Lomé sits on the Gulf of Guinea with a beachfront that runs the length of the capital. The Grand Marché occupies multiple city blocks inland from the port and operates daily with concentrations of cloth vendors on the upper floors and food stalls at ground level. The Akodésséwa Fetish Market stands east of the city center and sells animal skulls, dried herbs, carved figures, and ritual objects used in vodun practice. The National Museum on Boulevard de la République displays ethnographic collections including Ewe and Kabye textiles, pottery sequences, and colonial-era photographs. Lomé Cathedral was completed in 1902 during the German Togoland period and retains its original Gothic Revival structure with two front towers. The Independence Monument stands at Place de l'Indépendance and was erected after April 27, 1960 when Togo gained independence from France.
Togoville sits on the northern shore of Lake Togo approximately thirty kilometers east of Lomé. The town was the site where Gustav Nachtigal signed the treaty establishing German Togoland in 1884. A Catholic cathedral built in the 1910s dominates the waterfront and draws pilgrimage traffic linked to a reported Marian apparition in 1973. Vodun shrines operate throughout the town with practitioners offering consultations and ceremonies. Pirogue boats cross Lake Togo from Agbodrafo on the southern shore in fifteen to twenty minutes depending on wind.
Koutammakou occupies the northeastern corner of Togo extending into Benin and received UNESCO World Heritage designation in 2004. The Batammariba people built fortified earthen compounds called takienta that feature cylindrical granaries, flat roofs, and external ladders.

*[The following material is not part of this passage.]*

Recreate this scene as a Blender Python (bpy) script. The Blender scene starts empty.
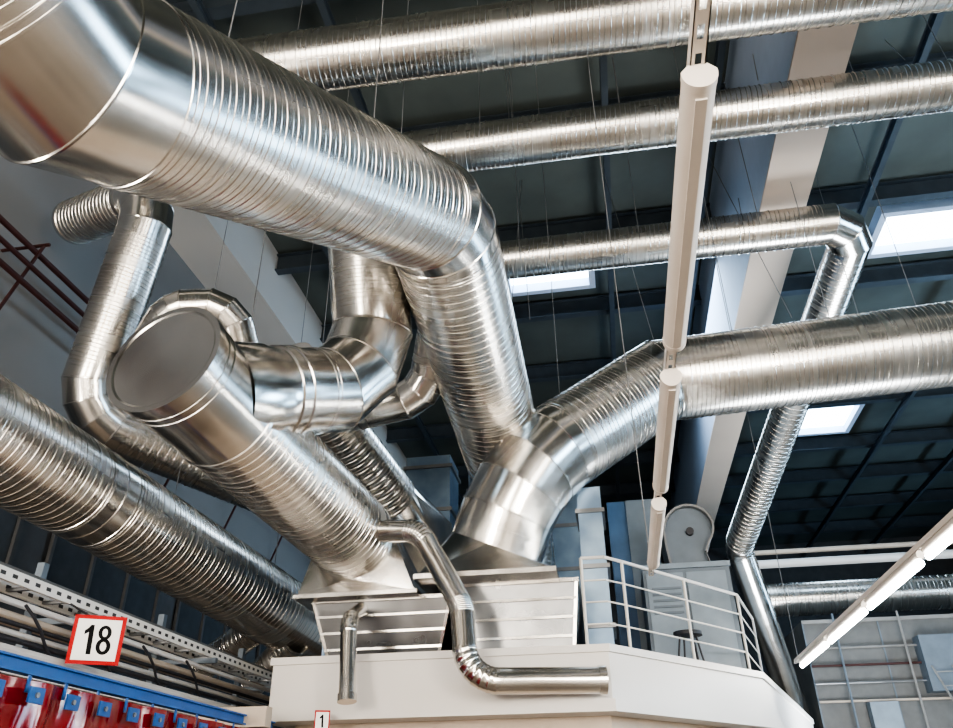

Approximately fifty inhabited takienta remain in the Koutammakou landscape. Each compound houses extended families and incorporates ritual spaces for ancestor worship. The architecture uses clay mixed with straw and requires annual maintenance before rainy seasons. Access points cluster around Nadoba and Koutougou villages.

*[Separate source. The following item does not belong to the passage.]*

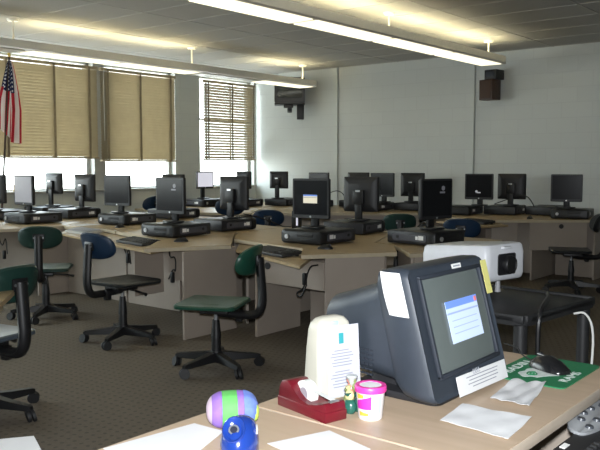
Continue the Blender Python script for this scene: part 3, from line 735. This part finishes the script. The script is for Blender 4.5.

Kpalimé sits at the base of Mont Agou at 986 meters, the highest point in Togo. The town developed as a German colonial hill station starting in 1898 due to cooler temperatures and proximity to mountain trails. Cascade d'Akloa lies fourteen kilometers from Kpalimé and drops approximately thirty meters through forest vegetation. Cascade de Womé sits closer to town at eight kilometers with a smaller drop of approximately fifteen meters. Both waterfalls maintain flow during rainy seasons from April through October but reduce to trickles during dry months.
Fazao-Malfakassa National Park covers 1920 square kilometers in central Togo between Sokodé and Atakpamé. The park was established in 1975 and contains populations of buffalo, antelope species including kob and bushbuck, warthog, and several primate species. Elephant populations that historically used the area have declined severely since the 1990s with uncertain current presence. The park lacks developed infrastructure with no maintained trails or visitor facilities as of recent reports. Access requires four-wheel-drive vehicles and local guides from surrounding villages.
Kéran National Park occupies 1636 square kilometers in northern Togo near the town of Kante. The park was created in 1950 during French administration and borders Benin's Pendjari National Park. Documented wildlife includes buffalo, various antelope species, baboons, and crocodiles in the Kéran River. Poaching pressure increased after civil disturbances in the early 1990s. Tourism infrastructure remains minimal with one basic campement near the park boundary.
The Tamberma Valley in northern Togo contains scattered Batammariba settlements similar to but distinct from the Koutammakou concentration. The valley extends along the Benin border with takienta compounds separated by farmland. These structures follow the same architectural principles as those in Koutammakou but show regional variations in decoration and scale. Sacred forests near compounds serve as sites for initiation ceremonies and are marked by prohibited entry for non-initiates.
Aného lies on a narrow strip between Lake Togo and the Atlantic Ocean forty kilometers east of Lomé. The town served as a major slave trade port in the seventeenth and eighteenth centuries and later became an early colonial administrative center. Colonial-era buildings from the German period including a customs house and a governor's residence stand in various states of decay along the waterfront. The town hosts the annual Epe-Ekpe festival in September when Guin people perform ceremonies marking the new year in their traditional calendar.
Lake Togo measures approximately seventeen kilometers long and four kilometers wide at maximum width. The lagoon connects to the ocean through a narrow channel at Aného. Fishing communities operate from villages on both shores using nets and traps. Water levels fluctuate with seasonal rainfall and ocean tides. The lake supports commercial fishing with catches of tilapia, catfish, and shrimp sold in markets in Lomé and surrounding towns.